Start at the first line of the material below and retype each line through the one containing "b = MB(); b.box((-8.42, 0.065, WH/2), (0.24, 12.73, WH));", exactly.
-- START Records for this task --
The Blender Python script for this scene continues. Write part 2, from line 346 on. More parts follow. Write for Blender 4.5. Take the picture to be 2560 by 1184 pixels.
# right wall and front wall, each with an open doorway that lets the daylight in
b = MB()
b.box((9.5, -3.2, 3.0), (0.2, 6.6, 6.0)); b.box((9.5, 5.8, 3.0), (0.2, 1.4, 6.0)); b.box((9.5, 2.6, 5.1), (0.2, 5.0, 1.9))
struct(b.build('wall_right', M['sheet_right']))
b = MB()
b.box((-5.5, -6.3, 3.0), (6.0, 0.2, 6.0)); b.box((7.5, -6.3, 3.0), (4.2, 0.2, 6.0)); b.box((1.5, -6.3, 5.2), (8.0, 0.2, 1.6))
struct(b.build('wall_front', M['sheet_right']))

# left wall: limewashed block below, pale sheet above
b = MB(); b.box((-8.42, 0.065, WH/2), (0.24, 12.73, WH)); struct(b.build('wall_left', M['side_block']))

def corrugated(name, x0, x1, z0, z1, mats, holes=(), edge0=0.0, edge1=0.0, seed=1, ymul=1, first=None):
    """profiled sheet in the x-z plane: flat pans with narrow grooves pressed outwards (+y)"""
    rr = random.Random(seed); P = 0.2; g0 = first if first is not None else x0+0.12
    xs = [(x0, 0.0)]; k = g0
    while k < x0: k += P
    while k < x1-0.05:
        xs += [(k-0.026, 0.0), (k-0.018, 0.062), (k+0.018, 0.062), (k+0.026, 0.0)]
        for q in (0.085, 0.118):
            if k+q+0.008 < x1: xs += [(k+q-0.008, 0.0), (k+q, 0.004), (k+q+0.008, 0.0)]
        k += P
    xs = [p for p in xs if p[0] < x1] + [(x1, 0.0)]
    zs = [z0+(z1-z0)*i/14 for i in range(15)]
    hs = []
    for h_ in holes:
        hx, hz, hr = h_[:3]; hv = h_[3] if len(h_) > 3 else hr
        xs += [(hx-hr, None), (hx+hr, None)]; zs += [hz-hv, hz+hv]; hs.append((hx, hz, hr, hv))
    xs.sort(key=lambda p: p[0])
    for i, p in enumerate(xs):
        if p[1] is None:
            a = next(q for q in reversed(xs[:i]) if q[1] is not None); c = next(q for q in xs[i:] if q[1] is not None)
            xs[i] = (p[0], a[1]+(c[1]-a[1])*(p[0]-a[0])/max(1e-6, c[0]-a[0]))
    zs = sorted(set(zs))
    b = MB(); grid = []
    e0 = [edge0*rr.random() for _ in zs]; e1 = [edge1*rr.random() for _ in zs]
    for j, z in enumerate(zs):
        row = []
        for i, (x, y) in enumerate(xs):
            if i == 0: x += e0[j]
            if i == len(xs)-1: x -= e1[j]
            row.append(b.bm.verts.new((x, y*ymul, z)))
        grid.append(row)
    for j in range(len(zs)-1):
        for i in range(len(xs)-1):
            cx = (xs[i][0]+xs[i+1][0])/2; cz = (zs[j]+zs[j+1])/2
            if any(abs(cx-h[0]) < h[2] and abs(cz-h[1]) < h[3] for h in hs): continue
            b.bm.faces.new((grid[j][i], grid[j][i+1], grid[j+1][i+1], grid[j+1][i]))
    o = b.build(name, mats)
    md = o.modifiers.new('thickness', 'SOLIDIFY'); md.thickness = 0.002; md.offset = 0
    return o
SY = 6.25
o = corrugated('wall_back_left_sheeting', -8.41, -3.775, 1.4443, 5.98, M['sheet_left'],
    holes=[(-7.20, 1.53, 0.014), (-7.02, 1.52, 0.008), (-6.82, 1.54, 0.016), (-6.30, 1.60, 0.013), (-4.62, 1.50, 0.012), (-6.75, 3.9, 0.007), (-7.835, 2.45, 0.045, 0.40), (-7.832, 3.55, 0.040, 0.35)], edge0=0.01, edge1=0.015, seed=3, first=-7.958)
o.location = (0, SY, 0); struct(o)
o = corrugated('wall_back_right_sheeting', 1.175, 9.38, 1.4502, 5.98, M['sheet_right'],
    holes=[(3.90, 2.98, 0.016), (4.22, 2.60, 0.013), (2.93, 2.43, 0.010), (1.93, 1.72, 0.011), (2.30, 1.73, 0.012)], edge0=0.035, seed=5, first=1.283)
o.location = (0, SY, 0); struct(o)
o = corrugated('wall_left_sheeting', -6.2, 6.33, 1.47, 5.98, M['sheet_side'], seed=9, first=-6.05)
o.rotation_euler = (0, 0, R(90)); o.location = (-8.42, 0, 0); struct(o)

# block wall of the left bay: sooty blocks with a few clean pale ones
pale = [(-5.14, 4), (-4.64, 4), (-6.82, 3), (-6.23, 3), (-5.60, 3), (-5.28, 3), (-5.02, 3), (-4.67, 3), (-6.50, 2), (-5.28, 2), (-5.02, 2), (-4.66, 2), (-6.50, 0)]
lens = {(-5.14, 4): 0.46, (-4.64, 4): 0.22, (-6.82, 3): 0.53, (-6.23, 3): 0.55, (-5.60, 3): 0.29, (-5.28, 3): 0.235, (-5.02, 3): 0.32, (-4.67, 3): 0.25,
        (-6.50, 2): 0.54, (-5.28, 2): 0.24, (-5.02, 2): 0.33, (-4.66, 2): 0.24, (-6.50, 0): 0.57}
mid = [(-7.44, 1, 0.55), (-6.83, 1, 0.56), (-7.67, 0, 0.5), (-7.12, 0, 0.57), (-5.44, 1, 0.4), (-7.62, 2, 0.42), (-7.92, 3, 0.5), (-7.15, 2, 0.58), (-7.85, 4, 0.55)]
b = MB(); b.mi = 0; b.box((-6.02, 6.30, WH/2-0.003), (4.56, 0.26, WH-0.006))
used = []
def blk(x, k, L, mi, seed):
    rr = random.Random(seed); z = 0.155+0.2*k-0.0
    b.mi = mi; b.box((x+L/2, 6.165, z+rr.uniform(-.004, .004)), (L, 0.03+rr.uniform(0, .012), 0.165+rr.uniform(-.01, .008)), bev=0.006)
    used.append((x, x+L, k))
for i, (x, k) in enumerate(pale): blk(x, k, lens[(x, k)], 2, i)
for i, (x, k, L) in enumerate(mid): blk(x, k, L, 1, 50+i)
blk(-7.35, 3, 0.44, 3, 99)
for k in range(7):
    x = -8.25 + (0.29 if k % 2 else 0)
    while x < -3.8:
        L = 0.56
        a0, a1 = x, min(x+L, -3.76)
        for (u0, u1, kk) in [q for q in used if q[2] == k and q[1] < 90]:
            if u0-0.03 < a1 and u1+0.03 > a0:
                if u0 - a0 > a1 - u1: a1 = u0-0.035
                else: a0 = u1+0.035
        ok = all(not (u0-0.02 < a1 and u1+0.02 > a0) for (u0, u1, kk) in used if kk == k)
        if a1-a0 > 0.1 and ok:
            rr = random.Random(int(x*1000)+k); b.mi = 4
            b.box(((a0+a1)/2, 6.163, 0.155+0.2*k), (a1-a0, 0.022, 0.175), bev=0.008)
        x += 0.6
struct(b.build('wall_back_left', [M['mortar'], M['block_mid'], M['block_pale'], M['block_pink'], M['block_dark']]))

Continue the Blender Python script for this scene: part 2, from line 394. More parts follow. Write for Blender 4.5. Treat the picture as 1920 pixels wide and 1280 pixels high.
-- END Records for this task --
* Correct answer *
The Blender Python script for this scene continues. Write part 2, from line 346 on. More parts follow. Write for Blender 4.5. Take the picture to be 2560 by 1184 pixels.
# right wall and front wall, each with an open doorway that lets the daylight in
b = MB()
b.box((9.5, -3.2, 3.0), (0.2, 6.6, 6.0)); b.box((9.5, 5.8, 3.0), (0.2, 1.4, 6.0)); b.box((9.5, 2.6, 5.1), (0.2, 5.0, 1.9))
struct(b.build('wall_right', M['sheet_right']))
b = MB()
b.box((-5.5, -6.3, 3.0), (6.0, 0.2, 6.0)); b.box((7.5, -6.3, 3.0), (4.2, 0.2, 6.0)); b.box((1.5, -6.3, 5.2), (8.0, 0.2, 1.6))
struct(b.build('wall_front', M['sheet_right']))

# left wall: limewashed block below, pale sheet above
b = MB(); b.box((-8.42, 0.065, WH/2), (0.24, 12.73, WH)); struct(b.build('wall_left', M['side_block']))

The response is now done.